■ REQUIRED WORK ■
Write the material out again in full, exactly.

■ DATA EXCERPT ■
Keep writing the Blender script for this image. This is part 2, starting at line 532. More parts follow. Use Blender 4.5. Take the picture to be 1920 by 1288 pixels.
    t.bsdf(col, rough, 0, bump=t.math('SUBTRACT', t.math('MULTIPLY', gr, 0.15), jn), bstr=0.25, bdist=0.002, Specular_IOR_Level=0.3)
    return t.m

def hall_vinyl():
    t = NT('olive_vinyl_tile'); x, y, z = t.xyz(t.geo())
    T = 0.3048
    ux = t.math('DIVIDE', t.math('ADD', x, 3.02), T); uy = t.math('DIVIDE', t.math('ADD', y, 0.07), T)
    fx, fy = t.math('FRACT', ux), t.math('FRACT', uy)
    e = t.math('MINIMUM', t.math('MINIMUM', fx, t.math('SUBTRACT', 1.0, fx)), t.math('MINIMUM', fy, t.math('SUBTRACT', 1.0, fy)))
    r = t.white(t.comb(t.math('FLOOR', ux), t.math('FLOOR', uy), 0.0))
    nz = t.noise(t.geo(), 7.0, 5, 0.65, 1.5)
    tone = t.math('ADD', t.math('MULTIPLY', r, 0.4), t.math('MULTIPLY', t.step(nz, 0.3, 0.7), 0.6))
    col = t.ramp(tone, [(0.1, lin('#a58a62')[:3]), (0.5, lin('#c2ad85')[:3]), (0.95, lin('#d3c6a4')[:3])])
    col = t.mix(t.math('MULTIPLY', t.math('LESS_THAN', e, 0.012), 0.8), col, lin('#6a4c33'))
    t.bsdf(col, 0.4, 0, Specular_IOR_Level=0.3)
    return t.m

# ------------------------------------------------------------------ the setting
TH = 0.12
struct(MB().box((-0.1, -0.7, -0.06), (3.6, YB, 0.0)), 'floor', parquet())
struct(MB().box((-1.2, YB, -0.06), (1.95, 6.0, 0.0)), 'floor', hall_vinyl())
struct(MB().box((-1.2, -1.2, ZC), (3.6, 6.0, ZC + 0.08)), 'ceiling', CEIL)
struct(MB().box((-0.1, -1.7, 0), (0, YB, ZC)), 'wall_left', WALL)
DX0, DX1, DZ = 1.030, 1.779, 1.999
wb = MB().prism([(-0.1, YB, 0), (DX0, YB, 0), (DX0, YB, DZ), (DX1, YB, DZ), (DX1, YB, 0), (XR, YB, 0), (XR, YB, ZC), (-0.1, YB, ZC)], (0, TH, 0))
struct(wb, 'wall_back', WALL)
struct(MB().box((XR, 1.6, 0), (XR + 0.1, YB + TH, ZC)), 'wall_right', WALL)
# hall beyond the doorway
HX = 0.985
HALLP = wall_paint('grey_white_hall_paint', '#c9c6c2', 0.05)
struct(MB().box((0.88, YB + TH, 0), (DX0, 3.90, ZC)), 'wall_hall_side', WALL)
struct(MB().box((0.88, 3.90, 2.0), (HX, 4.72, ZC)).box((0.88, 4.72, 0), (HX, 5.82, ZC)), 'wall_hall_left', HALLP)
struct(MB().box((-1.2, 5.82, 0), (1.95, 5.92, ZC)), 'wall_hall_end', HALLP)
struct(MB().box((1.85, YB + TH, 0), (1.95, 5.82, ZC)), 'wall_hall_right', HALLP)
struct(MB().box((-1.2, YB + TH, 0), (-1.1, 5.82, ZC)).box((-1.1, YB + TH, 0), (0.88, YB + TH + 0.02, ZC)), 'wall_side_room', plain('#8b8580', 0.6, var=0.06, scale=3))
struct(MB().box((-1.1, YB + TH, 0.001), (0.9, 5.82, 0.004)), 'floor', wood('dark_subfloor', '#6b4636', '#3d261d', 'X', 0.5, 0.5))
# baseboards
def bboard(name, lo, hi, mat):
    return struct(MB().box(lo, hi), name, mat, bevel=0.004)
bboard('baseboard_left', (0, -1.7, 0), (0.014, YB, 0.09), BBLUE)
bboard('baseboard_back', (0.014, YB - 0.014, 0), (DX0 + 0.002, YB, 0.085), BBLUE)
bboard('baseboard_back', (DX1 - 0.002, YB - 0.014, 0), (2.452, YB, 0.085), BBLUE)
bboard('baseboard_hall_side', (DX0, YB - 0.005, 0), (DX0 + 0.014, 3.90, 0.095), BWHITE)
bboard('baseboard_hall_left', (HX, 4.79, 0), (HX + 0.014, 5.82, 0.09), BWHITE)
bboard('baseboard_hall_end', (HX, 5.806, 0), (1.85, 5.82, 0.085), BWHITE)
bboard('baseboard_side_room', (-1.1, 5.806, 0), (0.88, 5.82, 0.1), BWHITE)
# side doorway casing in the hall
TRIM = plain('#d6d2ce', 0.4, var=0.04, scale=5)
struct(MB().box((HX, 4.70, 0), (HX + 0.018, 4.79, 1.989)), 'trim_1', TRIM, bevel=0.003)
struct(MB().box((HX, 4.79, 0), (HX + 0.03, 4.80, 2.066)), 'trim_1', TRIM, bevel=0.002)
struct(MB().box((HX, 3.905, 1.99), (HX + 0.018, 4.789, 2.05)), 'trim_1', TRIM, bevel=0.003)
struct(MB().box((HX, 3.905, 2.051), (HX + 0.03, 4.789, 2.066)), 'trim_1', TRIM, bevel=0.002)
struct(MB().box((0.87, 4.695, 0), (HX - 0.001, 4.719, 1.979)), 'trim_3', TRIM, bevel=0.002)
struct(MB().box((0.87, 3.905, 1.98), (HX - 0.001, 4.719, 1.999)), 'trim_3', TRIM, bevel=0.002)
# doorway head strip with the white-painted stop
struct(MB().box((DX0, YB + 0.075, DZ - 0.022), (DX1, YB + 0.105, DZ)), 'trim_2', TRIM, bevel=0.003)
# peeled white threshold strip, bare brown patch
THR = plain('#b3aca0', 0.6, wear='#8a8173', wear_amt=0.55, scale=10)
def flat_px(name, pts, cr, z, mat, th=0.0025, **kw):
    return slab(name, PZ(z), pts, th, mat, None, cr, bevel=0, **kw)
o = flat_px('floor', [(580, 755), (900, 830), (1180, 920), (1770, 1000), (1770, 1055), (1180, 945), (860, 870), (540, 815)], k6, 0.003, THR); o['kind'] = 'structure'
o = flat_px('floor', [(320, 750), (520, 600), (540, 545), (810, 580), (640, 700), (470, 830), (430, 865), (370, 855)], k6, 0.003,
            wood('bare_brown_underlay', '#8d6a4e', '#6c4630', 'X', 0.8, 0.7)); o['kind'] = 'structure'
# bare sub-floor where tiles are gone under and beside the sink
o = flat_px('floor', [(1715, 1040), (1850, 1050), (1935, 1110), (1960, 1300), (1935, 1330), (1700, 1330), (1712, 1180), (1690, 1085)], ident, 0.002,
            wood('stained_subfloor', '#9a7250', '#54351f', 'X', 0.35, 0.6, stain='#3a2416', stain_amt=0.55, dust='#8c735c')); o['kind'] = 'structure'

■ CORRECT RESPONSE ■
Keep writing the Blender script for this image. This is part 2, starting at line 532. More parts follow. Use Blender 4.5. Take the picture to be 1920 by 1288 pixels.
    t.bsdf(col, rough, 0, bump=t.math('SUBTRACT', t.math('MULTIPLY', gr, 0.15), jn), bstr=0.25, bdist=0.002, Specular_IOR_Level=0.3)
    return t.m

def hall_vinyl():
    t = NT('olive_vinyl_tile'); x, y, z = t.xyz(t.geo())
    T = 0.3048
    ux = t.math('DIVIDE', t.math('ADD', x, 3.02), T); uy = t.math('DIVIDE', t.math('ADD', y, 0.07), T)
    fx, fy = t.math('FRACT', ux), t.math('FRACT', uy)
    e = t.math('MINIMUM', t.math('MINIMUM', fx, t.math('SUBTRACT', 1.0, fx)), t.math('MINIMUM', fy, t.math('SUBTRACT', 1.0, fy)))
    r = t.white(t.comb(t.math('FLOOR', ux), t.math('FLOOR', uy), 0.0))
    nz = t.noise(t.geo(), 7.0, 5, 0.65, 1.5)
    tone = t.math('ADD', t.math('MULTIPLY', r, 0.4), t.math('MULTIPLY', t.step(nz, 0.3, 0.7), 0.6))
    col = t.ramp(tone, [(0.1, lin('#a58a62')[:3]), (0.5, lin('#c2ad85')[:3]), (0.95, lin('#d3c6a4')[:3])])
    col = t.mix(t.math('MULTIPLY', t.math('LESS_THAN', e, 0.012), 0.8), col, lin('#6a4c33'))
    t.bsdf(col, 0.4, 0, Specular_IOR_Level=0.3)
    return t.m

# ------------------------------------------------------------------ the setting
TH = 0.12
struct(MB().box((-0.1, -0.7, -0.06), (3.6, YB, 0.0)), 'floor', parquet())
struct(MB().box((-1.2, YB, -0.06), (1.95, 6.0, 0.0)), 'floor', hall_vinyl())
struct(MB().box((-1.2, -1.2, ZC), (3.6, 6.0, ZC + 0.08)), 'ceiling', CEIL)
struct(MB().box((-0.1, -1.7, 0), (0, YB, ZC)), 'wall_left', WALL)
DX0, DX1, DZ = 1.030, 1.779, 1.999
wb = MB().prism([(-0.1, YB, 0), (DX0, YB, 0), (DX0, YB, DZ), (DX1, YB, DZ), (DX1, YB, 0), (XR, YB, 0), (XR, YB, ZC), (-0.1, YB, ZC)], (0, TH, 0))
struct(wb, 'wall_back', WALL)
struct(MB().box((XR, 1.6, 0), (XR + 0.1, YB + TH, ZC)), 'wall_right', WALL)
# hall beyond the doorway
HX = 0.985
HALLP = wall_paint('grey_white_hall_paint', '#c9c6c2', 0.05)
struct(MB().box((0.88, YB + TH, 0), (DX0, 3.90, ZC)), 'wall_hall_side', WALL)
struct(MB().box((0.88, 3.90, 2.0), (HX, 4.72, ZC)).box((0.88, 4.72, 0), (HX, 5.82, ZC)), 'wall_hall_left', HALLP)
struct(MB().box((-1.2, 5.82, 0), (1.95, 5.92, ZC)), 'wall_hall_end', HALLP)
struct(MB().box((1.85, YB + TH, 0), (1.95, 5.82, ZC)), 'wall_hall_right', HALLP)
struct(MB().box((-1.2, YB + TH, 0), (-1.1, 5.82, ZC)).box((-1.1, YB + TH, 0), (0.88, YB + TH + 0.02, ZC)), 'wall_side_room', plain('#8b8580', 0.6, var=0.06, scale=3))
struct(MB().box((-1.1, YB + TH, 0.001), (0.9, 5.82, 0.004)), 'floor', wood('dark_subfloor', '#6b4636', '#3d261d', 'X', 0.5, 0.5))
# baseboards
def bboard(name, lo, hi, mat):
    return struct(MB().box(lo, hi), name, mat, bevel=0.004)
bboard('baseboard_left', (0, -1.7, 0), (0.014, YB, 0.09), BBLUE)
bboard('baseboard_back', (0.014, YB - 0.014, 0), (DX0 + 0.002, YB, 0.085), BBLUE)
bboard('baseboard_back', (DX1 - 0.002, YB - 0.014, 0), (2.452, YB, 0.085), BBLUE)
bboard('baseboard_hall_side', (DX0, YB - 0.005, 0), (DX0 + 0.014, 3.90, 0.095), BWHITE)
bboard('baseboard_hall_left', (HX, 4.79, 0), (HX + 0.014, 5.82, 0.09), BWHITE)
bboard('baseboard_hall_end', (HX, 5.806, 0), (1.85, 5.82, 0.085), BWHITE)
bboard('baseboard_side_room', (-1.1, 5.806, 0), (0.88, 5.82, 0.1), BWHITE)
# side doorway casing in the hall
TRIM = plain('#d6d2ce', 0.4, var=0.04, scale=5)
struct(MB().box((HX, 4.70, 0), (HX + 0.018, 4.79, 1.989)), 'trim_1', TRIM, bevel=0.003)
struct(MB().box((HX, 4.79, 0), (HX + 0.03, 4.80, 2.066)), 'trim_1', TRIM, bevel=0.002)
struct(MB().box((HX, 3.905, 1.99), (HX + 0.018, 4.789, 2.05)), 'trim_1', TRIM, bevel=0.003)
struct(MB().box((HX, 3.905, 2.051), (HX + 0.03, 4.789, 2.066)), 'trim_1', TRIM, bevel=0.002)
struct(MB().box((0.87, 4.695, 0), (HX - 0.001, 4.719, 1.979)), 'trim_3', TRIM, bevel=0.002)
struct(MB().box((0.87, 3.905, 1.98), (HX - 0.001, 4.719, 1.999)), 'trim_3', TRIM, bevel=0.002)
# doorway head strip with the white-painted stop
struct(MB().box((DX0, YB + 0.075, DZ - 0.022), (DX1, YB + 0.105, DZ)), 'trim_2', TRIM, bevel=0.003)
# peeled white threshold strip, bare brown patch
THR = plain('#b3aca0', 0.6, wear='#8a8173', wear_amt=0.55, scale=10)
def flat_px(name, pts, cr, z, mat, th=0.0025, **kw):
    return slab(name, PZ(z), pts, th, mat, None, cr, bevel=0, **kw)
o = flat_px('floor', [(580, 755), (900, 830), (1180, 920), (1770, 1000), (1770, 1055), (1180, 945), (860, 870), (540, 815)], k6, 0.003, THR); o['kind'] = 'structure'
o = flat_px('floor', [(320, 750), (520, 600), (540, 545), (810, 580), (640, 700), (470, 830), (430, 865), (370, 855)], k6, 0.003,
            wood('bare_brown_underlay', '#8d6a4e', '#6c4630', 'X', 0.8, 0.7)); o['kind'] = 'structure'
# bare sub-floor where tiles are gone under and beside the sink
o = flat_px('floor', [(1715, 1040), (1850, 1050), (1935, 1110), (1960, 1300), (1935, 1330), (1700, 1330), (1712, 1180), (1690, 1085)], ident, 0.002,
            wood('stained_subfloor', '#9a7250', '#54351f', 'X', 0.35, 0.6, stain='#3a2416', stain_amt=0.55, dust='#8c735c')); o['kind'] = 'structure'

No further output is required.